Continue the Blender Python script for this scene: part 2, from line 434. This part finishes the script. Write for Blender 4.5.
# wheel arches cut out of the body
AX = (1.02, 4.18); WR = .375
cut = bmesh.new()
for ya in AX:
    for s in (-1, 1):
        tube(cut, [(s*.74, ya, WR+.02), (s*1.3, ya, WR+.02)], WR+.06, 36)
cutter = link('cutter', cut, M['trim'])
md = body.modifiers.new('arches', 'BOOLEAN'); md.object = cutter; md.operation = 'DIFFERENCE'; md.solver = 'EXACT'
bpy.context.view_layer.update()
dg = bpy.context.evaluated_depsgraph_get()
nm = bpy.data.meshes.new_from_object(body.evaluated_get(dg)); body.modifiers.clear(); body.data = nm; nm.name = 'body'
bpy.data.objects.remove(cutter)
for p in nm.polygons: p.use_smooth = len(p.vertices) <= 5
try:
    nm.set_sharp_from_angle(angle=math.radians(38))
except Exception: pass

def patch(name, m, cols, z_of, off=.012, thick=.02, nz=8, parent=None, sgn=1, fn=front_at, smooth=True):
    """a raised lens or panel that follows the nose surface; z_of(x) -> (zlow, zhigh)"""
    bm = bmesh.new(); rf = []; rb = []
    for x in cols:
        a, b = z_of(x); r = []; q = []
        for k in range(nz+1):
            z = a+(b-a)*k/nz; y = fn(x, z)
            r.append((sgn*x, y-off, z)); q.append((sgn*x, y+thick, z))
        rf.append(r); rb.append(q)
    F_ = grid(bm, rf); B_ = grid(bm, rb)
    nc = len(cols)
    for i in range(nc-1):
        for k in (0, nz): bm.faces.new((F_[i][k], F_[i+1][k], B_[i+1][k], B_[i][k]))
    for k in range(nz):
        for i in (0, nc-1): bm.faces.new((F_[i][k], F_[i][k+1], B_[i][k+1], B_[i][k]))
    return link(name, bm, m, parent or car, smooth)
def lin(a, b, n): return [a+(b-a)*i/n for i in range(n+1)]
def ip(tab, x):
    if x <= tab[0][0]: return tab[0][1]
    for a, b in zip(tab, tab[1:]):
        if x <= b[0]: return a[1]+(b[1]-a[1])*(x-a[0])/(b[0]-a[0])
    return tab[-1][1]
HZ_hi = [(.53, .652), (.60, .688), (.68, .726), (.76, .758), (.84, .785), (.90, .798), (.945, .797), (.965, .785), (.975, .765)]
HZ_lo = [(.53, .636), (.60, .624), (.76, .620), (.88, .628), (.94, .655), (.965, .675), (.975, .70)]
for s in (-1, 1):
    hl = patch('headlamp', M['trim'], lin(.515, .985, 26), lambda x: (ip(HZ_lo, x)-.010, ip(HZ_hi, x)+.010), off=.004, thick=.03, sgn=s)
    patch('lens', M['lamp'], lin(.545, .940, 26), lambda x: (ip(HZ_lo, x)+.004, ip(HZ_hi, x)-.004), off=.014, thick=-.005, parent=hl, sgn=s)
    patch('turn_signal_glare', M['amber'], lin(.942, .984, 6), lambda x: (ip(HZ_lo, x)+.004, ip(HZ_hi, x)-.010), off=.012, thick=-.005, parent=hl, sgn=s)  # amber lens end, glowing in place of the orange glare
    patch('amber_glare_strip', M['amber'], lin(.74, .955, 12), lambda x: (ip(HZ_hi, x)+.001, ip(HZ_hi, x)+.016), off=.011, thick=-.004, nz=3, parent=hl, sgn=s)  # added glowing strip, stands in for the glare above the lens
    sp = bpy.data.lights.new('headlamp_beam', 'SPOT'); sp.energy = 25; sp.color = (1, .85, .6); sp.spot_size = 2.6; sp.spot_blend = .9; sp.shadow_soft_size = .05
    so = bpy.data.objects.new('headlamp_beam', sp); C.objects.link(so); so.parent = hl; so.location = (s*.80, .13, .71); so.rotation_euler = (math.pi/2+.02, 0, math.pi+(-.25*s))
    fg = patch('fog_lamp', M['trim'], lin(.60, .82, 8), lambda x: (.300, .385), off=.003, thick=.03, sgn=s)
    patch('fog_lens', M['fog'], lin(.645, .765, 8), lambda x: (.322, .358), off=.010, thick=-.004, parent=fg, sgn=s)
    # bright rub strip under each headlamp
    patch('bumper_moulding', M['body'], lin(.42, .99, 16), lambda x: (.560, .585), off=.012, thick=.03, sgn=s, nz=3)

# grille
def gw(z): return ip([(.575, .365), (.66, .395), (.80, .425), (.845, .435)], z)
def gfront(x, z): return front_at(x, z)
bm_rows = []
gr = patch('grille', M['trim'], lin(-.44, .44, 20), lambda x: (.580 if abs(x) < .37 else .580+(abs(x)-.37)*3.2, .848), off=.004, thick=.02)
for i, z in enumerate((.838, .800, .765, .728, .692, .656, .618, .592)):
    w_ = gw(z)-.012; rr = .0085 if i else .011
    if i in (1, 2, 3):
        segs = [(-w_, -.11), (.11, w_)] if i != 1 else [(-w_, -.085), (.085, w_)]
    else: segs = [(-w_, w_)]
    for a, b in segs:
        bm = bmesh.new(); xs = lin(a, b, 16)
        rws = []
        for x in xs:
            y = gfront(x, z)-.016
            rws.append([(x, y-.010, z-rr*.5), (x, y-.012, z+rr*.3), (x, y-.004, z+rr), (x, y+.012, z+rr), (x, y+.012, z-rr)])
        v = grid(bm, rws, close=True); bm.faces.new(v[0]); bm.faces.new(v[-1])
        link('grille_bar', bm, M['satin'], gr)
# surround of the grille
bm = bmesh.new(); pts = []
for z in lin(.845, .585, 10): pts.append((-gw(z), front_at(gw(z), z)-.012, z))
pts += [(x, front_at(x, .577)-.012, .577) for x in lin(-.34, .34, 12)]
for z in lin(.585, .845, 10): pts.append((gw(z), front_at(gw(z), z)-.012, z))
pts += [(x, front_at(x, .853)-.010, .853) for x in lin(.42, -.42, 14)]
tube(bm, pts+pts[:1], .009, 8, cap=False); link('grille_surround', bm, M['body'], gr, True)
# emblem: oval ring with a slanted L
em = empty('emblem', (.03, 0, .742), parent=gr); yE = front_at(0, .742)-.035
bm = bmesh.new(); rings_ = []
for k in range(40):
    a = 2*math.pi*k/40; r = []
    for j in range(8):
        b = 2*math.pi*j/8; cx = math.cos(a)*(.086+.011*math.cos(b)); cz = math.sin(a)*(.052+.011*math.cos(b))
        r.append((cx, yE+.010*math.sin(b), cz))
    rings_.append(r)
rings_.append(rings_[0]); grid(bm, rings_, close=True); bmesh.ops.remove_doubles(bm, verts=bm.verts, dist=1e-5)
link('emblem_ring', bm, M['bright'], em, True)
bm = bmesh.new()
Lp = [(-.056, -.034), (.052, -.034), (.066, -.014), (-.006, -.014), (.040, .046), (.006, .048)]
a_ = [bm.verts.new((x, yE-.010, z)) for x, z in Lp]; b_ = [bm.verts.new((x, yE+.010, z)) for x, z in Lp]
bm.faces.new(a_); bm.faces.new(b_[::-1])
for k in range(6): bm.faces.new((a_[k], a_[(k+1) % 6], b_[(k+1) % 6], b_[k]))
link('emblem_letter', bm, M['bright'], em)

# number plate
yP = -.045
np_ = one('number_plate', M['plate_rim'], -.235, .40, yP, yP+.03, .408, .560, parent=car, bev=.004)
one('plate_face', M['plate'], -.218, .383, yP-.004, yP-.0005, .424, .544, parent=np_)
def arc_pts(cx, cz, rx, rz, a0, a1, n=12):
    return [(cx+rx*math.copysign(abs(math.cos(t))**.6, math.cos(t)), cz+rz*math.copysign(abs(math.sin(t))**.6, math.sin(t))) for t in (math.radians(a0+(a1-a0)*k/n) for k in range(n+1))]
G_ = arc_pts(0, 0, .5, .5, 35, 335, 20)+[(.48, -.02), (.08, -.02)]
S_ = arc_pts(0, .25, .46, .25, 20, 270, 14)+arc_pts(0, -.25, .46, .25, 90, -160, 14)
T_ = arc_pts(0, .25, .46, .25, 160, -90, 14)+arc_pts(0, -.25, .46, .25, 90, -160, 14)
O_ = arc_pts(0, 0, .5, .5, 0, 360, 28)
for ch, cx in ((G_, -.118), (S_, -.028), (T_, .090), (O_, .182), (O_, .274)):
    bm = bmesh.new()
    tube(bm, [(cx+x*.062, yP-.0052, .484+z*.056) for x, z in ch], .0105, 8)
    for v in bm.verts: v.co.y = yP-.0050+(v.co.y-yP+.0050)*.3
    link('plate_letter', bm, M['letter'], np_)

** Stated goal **
Begin with the first line of the listing and copy exactly through the line that contains "except Exception: pass", please, keeping both ends and leaving out everything after.

** Result of this exercise **
Continue the Blender Python script for this scene: part 2, from line 434. This part finishes the script. Write for Blender 4.5.
# wheel arches cut out of the body
AX = (1.02, 4.18); WR = .375
cut = bmesh.new()
for ya in AX:
    for s in (-1, 1):
        tube(cut, [(s*.74, ya, WR+.02), (s*1.3, ya, WR+.02)], WR+.06, 36)
cutter = link('cutter', cut, M['trim'])
md = body.modifiers.new('arches', 'BOOLEAN'); md.object = cutter; md.operation = 'DIFFERENCE'; md.solver = 'EXACT'
bpy.context.view_layer.update()
dg = bpy.context.evaluated_depsgraph_get()
nm = bpy.data.meshes.new_from_object(body.evaluated_get(dg)); body.modifiers.clear(); body.data = nm; nm.name = 'body'
bpy.data.objects.remove(cutter)
for p in nm.polygons: p.use_smooth = len(p.vertices) <= 5
try:
    nm.set_sharp_from_angle(angle=math.radians(38))
except Exception: pass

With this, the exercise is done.